Seçtiğimiz üçüncü kitap Atatürk ve Can Yoldaşı Nuri Conker-Derleyen Yaşar Gürsoy. Nuri Conker, Atatürk'ün çocukluk arkadaşı, okul arkadaşı, uygarlık savaşı arkadaşı, Atatürk'e Kemal diyebilen tek arkadaşı, Conker soyadını (Conk Bayırındaki birlikteliğinden esinlenerek) Atatürk'ün verdiği arkadaşı. Ama bu kitabı seçişimizin nedeni bu değil. Nedenimiz Atatürk'ün halk özlemini anlatan öyküleri içermesi, halkçı önderlerin ne denli halk sevgisiyle dolu olduğunu örneklemesi.
Kitabı özetleyemeyiz tek tek anlatımlardan oluşuyor. Bizim seçtiğimiz Atatürk ve Sığırtmaç Mustafa.
Kaplıca seyahati ve Sığırtmaç Mustafa
Atatürk Yalova kaplıcalarının çok övüldüğünü duymuştu. 1929 yılı 12 Eylül'üydü. Gazi, Yalova'da bir çiftlik yaptırmak için arazi bakıyordu. Yanında Salih Bozok, Nuri Conker ve Kılıç Ali vardı.
Orman yolunda ilerlerken 12 yaşlarında bir çocuğa rastladılar. Giysileri yırtık pırtık, ayakkabıları eskiydi.
Atatürk çocuk dedi. Biz yolu şaşırdık galiba. Büyük Otel'e nereden gidebiliriz? Çocuk güldü: Oho, tersine gelmişsin. Geriye dön, çatal yola gelince... Sol kolunu gösterdi: Bu yana sap.
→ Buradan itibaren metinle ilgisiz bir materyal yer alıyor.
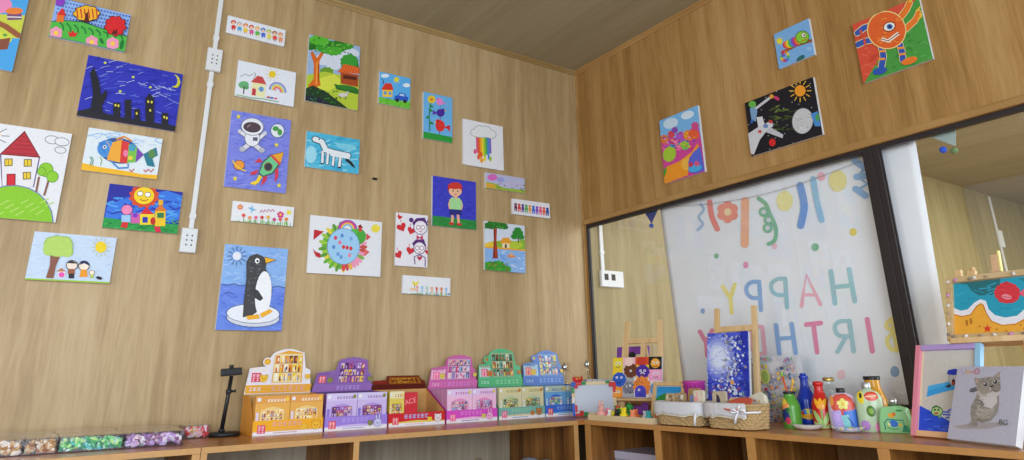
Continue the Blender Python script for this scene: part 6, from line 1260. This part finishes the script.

Kuşkuyla baktı: Anladın mı? Anladım. Adın ne senin? Mustafa. Adaşız demek. Ne iş görürsün? Sığırtmacım. Şu sığırları güderim. Ayda ne kazanıyorsun? Üç lira. Yılda kaç lira eder? Düşündü, hesaplayamadı. Hesaplayamadım. Otuz lira eder. Ben sana otuz lira versem ne yaparsın? Sığırtmaç Mustafa kızdı. Almam beyim. Neden? Bunu bilmeyecek ne var? Çok para. Niye aldın diye sorarlar adama. Karşılıksız değil ki yol gösterdiğin için vereceğim. Mustafa düşündü, bir yol tarif ettiği için o kadar para almayı içine sindiremedi. Torbasından küçük bir çıkın çıkardı. Bunun içinde ceviz var. Sen bunu alırsan ben de parayı alırım. Ödeşmiş oluruz tamam mı? Tamam.
Gazi ceviz çıkınını aldı. Salih Bozok da Sığırtmaç Mustafa'nın torbasına bir tomar kâğıt para koydu. Gazi sohbete devam etti. Benim çiftliğim var. Orada çalışır mısın? Ayda dört lira veririm.
Oo, iyiymiş. Babam izin verirse gelir çalışırım. Öyleyse görüşeceğiz. Benim adımda Mustafa ama yanında bir de Kemal var. Mustafa dikkatle baktı birden ayrıldı. Aman diyeyim yoksa sen... Nuri Conker başını evet anlamında salladı. Mustafa heyecanla başından kasketi çıkarırken bir yandan da sitem etti. Daha önce söyleseydin olmaz mıydı? Saygıyla Atatürk'ün elini öptü. Ayrıldılar. Otele dönerken Gazi Salih Bozok'a Salih... dedi. Ailesiyle konuş. İzin verirlerse Mustafa'yı İstanbul'a götürelim. Bu akıllı çocuğun geleceğini üzerime almak istiyorum.
Atatürk Yalova'da çiftlik aldı. İstanbul'a döndü. Yanında sığırtmaç Mustafa'yı da götürdü. Nuri Conker'in yüzünde gülücükler açtı. Arkadaşına olan hayranlığı bir kat daha arttı.